Committee staff presented preliminary results from the district’s latest budget survey and discussed how findings could shape a ballot funding measure.
Staff said the survey — organized in three sections (perceptions, scenarios and priority rankings) and initially summarized by AI pending human review — identified housing costs, policing/public safety alternatives, environmental concerns and cleanliness among the top issues. Respondents also signaled renewed interest in cityhood and stronger student voice.
"More community events is like a huge thing people want," a staff presenter said, summarizing open responses.
On specific program priorities, respondents ranked non‑police responses to late‑night issues, Soultopia (an established community festival), mobility and lighting among the top funding targets.
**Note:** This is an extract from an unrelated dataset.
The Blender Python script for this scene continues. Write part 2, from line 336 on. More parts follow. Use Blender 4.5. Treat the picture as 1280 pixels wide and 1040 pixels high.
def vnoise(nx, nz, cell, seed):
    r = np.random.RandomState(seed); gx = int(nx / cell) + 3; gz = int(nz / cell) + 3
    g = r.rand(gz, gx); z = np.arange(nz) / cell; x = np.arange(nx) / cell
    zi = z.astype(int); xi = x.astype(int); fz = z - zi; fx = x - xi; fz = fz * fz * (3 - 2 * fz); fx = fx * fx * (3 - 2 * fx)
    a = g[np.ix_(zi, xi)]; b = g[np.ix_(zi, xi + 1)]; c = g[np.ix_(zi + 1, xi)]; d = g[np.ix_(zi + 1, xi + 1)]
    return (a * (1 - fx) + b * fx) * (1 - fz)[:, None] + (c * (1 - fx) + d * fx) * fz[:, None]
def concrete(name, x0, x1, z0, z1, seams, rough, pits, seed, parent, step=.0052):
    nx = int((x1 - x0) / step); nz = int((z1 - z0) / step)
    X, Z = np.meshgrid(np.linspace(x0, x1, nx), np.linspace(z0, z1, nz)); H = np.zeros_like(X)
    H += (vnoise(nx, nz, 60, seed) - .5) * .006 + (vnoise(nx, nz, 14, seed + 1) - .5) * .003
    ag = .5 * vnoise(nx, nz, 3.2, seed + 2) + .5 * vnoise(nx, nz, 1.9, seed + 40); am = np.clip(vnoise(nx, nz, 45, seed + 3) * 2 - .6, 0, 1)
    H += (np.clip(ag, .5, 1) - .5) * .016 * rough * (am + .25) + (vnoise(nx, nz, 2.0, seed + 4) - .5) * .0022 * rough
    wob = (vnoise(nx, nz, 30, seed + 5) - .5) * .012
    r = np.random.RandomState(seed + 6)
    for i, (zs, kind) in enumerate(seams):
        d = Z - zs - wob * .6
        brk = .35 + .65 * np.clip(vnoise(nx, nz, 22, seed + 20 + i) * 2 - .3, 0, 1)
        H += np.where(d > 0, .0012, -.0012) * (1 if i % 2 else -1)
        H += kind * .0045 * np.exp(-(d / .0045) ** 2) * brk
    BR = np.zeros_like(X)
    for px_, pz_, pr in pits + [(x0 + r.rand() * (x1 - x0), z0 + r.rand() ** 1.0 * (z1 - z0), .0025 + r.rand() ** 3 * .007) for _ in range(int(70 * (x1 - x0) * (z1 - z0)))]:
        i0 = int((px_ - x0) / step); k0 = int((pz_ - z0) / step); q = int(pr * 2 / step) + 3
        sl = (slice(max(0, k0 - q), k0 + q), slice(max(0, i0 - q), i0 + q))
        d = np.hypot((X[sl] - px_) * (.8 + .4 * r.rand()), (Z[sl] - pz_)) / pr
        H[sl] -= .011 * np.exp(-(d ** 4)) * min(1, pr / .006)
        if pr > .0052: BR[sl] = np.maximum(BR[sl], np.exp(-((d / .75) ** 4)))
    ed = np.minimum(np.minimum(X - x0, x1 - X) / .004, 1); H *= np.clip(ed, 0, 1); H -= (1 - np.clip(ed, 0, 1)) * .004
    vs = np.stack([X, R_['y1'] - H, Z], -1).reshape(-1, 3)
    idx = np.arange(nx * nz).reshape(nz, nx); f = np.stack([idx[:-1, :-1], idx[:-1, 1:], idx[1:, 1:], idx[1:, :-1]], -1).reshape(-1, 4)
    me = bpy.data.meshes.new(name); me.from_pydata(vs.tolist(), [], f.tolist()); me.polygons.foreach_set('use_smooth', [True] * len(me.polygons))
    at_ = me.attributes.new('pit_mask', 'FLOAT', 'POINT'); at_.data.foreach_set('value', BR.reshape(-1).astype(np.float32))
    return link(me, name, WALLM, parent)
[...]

Staff said the district ran AB tests that asked respondents how much they would support paying (both monthly and annually) and that responses clustered around a modest monthly equivalent; a roughly 4% utility user tax — about $4 a month for many residents — showed plausible support and estimated revenue of roughly $800,000 a year in the staff model.
Preliminary ballot testing indicated about 68% 'yes' to a funding measure in the quick sample, a level staff noted exceeds the two‑thirds threshold needed for passage, though staff cautioned the sample and question wording remain preliminary and require more outreach and clearer factual ballot language.
Staff read a sample draft of ballot language describing residential rate changes and low‑income exemptions and said final language and whether to include businesses on the tax would be discussed at the board retreat.
Committee members emphasized careful voter information and communications, and staff said they would return with the full survey results and raw responses for committee review before any final decision about placing a measure on the ballot.